Friday August 7, 2009
Malaysia Airlines' Q2 profit highest ever despite economic crisis
By LEONG HUNG YEE
PETALING JAYA: Malaysia Airlines (MAS) reported an operating loss of RM420.8mil but exceptional derivative gains of RM1.34bil on fuel hedging resulted in the carrier reporting a net profit of RM876mil in the second quarter ended June 30.
The operating loss was largely due to lower operating revenue in line with the declining trend in global travel and cargo movements.
Its operating expenditure decreased by 20% while fuel cost was 56% lower during the quarter.
At its results briefing yesterday, chief executive officer and managing director Datuk Seri Idris Jala said the net profit achieved in the quarter was the highest ever quarterly net profit recorded by the airline.
“The net profit was even higher than our net profit in the (full) financial year ended Dec 31, 2007,” he said, adding that it offset the net loss of RM695mil registered in the first quarter and showed a RM1.57bil improvement in the second quarter.
For the first quarter ended March 31, its net loss included a derivative loss of RM557mil following the early adoption of the Financial Reporting Standard 139 (FRS 139).
MAS had recognised fuel-hedging contracts to reflect its fair value changes due to movement in mark-to-market position and took a charge on its balance sheet of RM3.8bil starting Jan 1.

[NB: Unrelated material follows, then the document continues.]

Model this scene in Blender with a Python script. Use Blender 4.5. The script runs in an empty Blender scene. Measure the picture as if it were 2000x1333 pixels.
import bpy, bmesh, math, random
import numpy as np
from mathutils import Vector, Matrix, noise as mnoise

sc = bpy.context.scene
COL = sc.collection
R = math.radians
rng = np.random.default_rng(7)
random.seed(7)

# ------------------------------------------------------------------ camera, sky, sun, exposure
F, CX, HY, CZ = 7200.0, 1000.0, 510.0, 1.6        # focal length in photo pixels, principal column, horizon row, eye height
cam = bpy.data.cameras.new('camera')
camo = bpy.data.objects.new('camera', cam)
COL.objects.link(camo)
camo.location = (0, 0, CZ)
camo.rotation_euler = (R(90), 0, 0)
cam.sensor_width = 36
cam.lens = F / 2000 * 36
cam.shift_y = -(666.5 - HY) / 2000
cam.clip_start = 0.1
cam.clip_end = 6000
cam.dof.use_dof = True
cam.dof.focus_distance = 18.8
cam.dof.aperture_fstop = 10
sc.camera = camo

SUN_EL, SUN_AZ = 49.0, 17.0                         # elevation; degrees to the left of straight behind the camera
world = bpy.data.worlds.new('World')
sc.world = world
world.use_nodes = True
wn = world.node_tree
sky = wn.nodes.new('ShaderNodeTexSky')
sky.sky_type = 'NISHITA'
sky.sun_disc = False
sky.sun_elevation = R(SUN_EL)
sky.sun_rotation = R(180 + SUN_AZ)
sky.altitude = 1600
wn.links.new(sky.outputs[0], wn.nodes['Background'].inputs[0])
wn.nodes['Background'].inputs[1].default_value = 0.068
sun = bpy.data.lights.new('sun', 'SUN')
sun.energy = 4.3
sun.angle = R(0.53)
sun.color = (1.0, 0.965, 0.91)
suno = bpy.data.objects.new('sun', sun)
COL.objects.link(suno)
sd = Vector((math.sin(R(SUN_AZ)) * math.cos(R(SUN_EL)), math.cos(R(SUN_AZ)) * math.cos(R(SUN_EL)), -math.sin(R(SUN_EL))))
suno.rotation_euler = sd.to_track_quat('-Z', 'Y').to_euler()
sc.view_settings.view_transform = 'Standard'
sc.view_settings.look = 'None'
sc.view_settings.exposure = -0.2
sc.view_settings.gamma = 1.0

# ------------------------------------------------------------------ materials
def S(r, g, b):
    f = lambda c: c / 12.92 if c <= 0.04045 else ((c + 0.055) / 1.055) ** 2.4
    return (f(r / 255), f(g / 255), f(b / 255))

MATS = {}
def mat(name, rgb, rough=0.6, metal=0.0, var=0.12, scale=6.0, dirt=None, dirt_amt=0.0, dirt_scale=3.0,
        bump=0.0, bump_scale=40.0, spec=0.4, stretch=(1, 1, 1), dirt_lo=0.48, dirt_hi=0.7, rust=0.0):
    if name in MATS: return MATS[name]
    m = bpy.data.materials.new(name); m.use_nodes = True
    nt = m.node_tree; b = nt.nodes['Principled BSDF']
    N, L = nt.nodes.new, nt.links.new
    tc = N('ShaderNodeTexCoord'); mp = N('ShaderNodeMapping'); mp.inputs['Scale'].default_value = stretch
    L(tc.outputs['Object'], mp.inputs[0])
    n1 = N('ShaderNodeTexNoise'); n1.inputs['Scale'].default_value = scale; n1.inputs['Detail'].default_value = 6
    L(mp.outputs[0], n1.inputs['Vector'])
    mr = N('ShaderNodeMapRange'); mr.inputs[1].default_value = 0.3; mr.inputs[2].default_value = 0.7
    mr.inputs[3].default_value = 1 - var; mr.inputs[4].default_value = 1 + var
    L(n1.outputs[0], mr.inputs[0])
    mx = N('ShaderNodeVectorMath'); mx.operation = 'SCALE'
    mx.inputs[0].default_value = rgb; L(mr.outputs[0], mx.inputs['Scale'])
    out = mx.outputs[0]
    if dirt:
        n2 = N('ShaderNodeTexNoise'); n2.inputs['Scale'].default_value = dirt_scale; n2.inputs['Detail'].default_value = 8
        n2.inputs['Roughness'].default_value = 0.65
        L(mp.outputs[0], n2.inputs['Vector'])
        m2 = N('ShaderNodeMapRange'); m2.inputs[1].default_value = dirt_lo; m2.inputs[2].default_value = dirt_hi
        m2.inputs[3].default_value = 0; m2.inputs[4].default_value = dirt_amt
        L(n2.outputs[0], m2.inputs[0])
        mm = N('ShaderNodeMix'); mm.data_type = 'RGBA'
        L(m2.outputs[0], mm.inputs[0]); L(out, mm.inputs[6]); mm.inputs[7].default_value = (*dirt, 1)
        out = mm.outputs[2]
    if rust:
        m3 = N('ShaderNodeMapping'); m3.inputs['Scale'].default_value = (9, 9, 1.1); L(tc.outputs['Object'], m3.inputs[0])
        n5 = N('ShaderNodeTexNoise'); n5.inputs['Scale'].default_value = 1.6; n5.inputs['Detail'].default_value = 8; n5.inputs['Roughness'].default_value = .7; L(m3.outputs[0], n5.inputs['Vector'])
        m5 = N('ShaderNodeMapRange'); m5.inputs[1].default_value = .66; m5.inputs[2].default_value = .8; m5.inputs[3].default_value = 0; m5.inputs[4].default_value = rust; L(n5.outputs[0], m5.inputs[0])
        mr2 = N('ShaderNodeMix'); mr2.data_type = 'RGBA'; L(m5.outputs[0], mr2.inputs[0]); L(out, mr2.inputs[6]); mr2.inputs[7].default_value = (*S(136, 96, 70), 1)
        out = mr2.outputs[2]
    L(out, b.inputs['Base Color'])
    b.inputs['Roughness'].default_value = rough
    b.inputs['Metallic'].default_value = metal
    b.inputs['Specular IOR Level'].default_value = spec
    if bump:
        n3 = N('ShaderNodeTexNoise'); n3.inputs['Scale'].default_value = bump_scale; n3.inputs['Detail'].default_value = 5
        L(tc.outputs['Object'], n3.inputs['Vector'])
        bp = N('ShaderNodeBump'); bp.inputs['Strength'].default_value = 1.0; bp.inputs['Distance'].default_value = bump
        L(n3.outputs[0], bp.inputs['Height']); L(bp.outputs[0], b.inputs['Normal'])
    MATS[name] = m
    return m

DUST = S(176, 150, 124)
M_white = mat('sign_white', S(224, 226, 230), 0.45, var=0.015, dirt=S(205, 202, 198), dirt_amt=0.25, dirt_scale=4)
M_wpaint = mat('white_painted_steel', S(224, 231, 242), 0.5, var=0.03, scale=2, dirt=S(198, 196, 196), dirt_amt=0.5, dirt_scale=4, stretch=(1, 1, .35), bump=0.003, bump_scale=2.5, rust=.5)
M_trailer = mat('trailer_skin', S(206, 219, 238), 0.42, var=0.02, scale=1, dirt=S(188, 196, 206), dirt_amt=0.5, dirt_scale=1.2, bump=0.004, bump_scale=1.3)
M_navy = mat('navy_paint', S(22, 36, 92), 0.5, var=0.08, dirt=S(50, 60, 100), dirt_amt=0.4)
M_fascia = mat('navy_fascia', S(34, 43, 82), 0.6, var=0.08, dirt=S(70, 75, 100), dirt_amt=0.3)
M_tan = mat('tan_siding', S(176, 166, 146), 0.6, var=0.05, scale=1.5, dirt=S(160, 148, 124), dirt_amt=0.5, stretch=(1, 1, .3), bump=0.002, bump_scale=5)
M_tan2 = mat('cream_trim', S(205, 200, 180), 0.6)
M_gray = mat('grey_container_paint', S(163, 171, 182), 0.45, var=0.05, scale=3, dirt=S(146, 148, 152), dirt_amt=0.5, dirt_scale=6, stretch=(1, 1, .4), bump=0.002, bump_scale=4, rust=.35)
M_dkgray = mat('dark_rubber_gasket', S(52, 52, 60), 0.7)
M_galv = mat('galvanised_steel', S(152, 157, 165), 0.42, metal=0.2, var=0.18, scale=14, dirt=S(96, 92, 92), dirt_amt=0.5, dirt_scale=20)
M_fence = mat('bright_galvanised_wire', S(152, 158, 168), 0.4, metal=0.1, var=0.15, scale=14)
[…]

Revenue for the first six months fell to RM5.3bil from RM7.52bil in the same period last year. It recorded a net profit of RM180mil, or 10.78 sen, compared with RM160mil, or 9.58 sen, previously.
In a filing to Bursa Malaysia yesterday, MAS said if it had not adopted the FRS 139, its operating revenue would have been RM2.49bil and a net loss of RM803.7mil for the second quarter.
MAS would have posted a net loss of RM1.59bil for the first six months ended June 30 on revenue of RM5.19bil if it had not adopted the FRS 139.
To contain its expenditure, Jala said MAS would freeze salary increases next year for its employees.
Chief financial officer and executive director Tengku Datuk Azmil Zahruddin said the move to freeze salary increases could help to reduce its operating expenditure by about RM100mil.
He said the airline still had a robust balance sheet to weather the crisis but it needed to continue its effort to cut cost.
As at June 30, MAS’ cash and negotiable deposit balance stood at RM2.93bil.
The group shareholders’ equity, which turned negative RM459mil and triggered the criteria of being an affected listed issuer under PN17, had turned positive in the second quarter with RM420mil.
Jala said MAS was managing well in this crisis. “While the operating environment remains tough, the load factors have increased due to our aggressive strategies to boost sales. The sales campaign that we do is beginning to bear fruit. The campaign for the next six months will be like never before.”
Its load factors increased to 66% in the second quarter compared with 56% in the first quarter leading the carrier to capacity increase of 6% in the domestic sector.
“On the international routes, we have performed better than the industry average as we are less dependent on the front end.
“Our forecast booking numbers for the second half of the year are encouraging. With the loads on an upward trend, we will now be able to work on increasing yield,” he said, adding that its yield was 16% lower at 23 sen year-on-year.
Jala said with the strong forward booking on air tickets, MAS was hopeful of improving its performance in the second half and remain profitable for the full year. “I am always a hopeful person. We have consistently been profitable. My team will do the absolute best.”
Asked if its performance for the second quarter would be an indicator for the group to remain profitable this year, he said the carrier would do its “level best” but there was no surety.
He said green shoots were coming out but was not sure if it could be a reality.
Jala said the airline would increase the number of flights to key South-East Asian capitals, South Asia, China and expand its network with three new destinations in the Middle East.
MAS is studying plans to buy a new fleet of wide-bodied aircraft to replace its current planes but has yet to make any decision.
The airline has hedged 47% of its fuel requirement this year and 63% of its needs for 2010 at a price of about US$95 a barrel.